_Problem description_
Up to and including the line with "return (d[0] * t, y, EYE + d[2] * t)", reproduce the listing below exactly, beginning at its first line.

_Records for processing_

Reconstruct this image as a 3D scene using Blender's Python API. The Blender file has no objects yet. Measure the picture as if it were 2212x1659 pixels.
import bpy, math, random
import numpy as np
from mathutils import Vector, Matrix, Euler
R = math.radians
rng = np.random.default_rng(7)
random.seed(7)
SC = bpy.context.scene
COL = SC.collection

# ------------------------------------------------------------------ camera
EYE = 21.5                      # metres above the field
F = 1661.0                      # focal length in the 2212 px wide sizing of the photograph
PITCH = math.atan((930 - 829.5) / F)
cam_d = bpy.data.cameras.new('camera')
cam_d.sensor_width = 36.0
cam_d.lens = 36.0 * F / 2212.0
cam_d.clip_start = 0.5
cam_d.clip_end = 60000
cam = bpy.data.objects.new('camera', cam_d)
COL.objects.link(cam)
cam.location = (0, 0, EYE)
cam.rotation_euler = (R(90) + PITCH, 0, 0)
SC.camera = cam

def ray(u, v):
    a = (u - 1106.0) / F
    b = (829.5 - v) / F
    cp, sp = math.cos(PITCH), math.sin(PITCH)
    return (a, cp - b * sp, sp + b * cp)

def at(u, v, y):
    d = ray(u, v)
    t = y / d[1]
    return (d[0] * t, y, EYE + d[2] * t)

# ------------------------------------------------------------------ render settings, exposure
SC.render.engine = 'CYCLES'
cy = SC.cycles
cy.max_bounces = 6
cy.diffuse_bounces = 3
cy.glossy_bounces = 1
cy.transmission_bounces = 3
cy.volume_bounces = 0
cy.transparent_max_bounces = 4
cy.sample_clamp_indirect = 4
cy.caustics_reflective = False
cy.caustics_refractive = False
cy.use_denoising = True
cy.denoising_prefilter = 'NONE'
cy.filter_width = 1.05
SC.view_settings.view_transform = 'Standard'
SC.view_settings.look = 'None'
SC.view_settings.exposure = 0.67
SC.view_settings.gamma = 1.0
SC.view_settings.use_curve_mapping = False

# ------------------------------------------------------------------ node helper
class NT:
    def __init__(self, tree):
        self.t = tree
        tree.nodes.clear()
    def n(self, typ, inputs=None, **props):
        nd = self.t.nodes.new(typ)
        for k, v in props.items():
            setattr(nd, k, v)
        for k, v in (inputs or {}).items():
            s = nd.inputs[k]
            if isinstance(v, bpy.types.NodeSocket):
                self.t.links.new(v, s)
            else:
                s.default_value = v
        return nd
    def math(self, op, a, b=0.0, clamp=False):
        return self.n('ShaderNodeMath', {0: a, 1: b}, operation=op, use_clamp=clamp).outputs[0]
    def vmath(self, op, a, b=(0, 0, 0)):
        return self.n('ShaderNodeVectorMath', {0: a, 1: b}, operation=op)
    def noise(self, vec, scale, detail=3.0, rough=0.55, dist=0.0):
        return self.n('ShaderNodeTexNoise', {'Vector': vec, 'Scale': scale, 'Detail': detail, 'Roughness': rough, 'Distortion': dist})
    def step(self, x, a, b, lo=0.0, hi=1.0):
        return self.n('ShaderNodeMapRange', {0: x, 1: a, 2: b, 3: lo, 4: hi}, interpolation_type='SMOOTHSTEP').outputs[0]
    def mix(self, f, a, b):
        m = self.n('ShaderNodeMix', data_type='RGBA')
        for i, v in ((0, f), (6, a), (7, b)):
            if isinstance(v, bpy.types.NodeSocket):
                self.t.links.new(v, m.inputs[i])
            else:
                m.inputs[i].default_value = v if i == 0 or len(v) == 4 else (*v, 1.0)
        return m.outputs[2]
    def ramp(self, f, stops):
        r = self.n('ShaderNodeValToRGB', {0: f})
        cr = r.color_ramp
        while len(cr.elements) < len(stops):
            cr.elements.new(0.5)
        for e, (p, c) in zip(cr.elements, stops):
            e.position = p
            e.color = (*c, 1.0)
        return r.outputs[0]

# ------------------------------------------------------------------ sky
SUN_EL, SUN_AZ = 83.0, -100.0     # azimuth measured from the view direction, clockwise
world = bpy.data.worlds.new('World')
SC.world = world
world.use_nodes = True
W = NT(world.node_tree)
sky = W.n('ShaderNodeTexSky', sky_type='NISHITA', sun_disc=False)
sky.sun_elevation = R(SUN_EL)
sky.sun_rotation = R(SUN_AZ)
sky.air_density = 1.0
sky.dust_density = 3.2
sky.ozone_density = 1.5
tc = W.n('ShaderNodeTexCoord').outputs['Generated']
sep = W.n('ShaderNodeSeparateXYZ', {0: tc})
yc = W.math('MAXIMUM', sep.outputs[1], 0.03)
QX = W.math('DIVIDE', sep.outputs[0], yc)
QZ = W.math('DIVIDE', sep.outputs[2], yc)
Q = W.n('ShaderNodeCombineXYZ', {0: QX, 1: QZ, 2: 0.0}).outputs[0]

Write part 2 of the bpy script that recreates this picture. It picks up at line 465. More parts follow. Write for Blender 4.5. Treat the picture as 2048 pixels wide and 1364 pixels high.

_Result of the exercise_
Reconstruct this image as a 3D scene using Blender's Python API. The Blender file has no objects yet. Measure the picture as if it were 2212x1659 pixels.
import bpy, math, random
import numpy as np
from mathutils import Vector, Matrix, Euler
R = math.radians
rng = np.random.default_rng(7)
random.seed(7)
SC = bpy.context.scene
COL = SC.collection

# ------------------------------------------------------------------ camera
EYE = 21.5                      # metres above the field
F = 1661.0                      # focal length in the 2212 px wide sizing of the photograph
PITCH = math.atan((930 - 829.5) / F)
cam_d = bpy.data.cameras.new('camera')
cam_d.sensor_width = 36.0
cam_d.lens = 36.0 * F / 2212.0
cam_d.clip_start = 0.5
cam_d.clip_end = 60000
cam = bpy.data.objects.new('camera', cam_d)
COL.objects.link(cam)
cam.location = (0, 0, EYE)
cam.rotation_euler = (R(90) + PITCH, 0, 0)
SC.camera = cam

def ray(u, v):
    a = (u - 1106.0) / F
    b = (829.5 - v) / F
    cp, sp = math.cos(PITCH), math.sin(PITCH)
    return (a, cp - b * sp, sp + b * cp)

def at(u, v, y):
    d = ray(u, v)
    t = y / d[1]
    return (d[0] * t, y, EYE + d[2] * t)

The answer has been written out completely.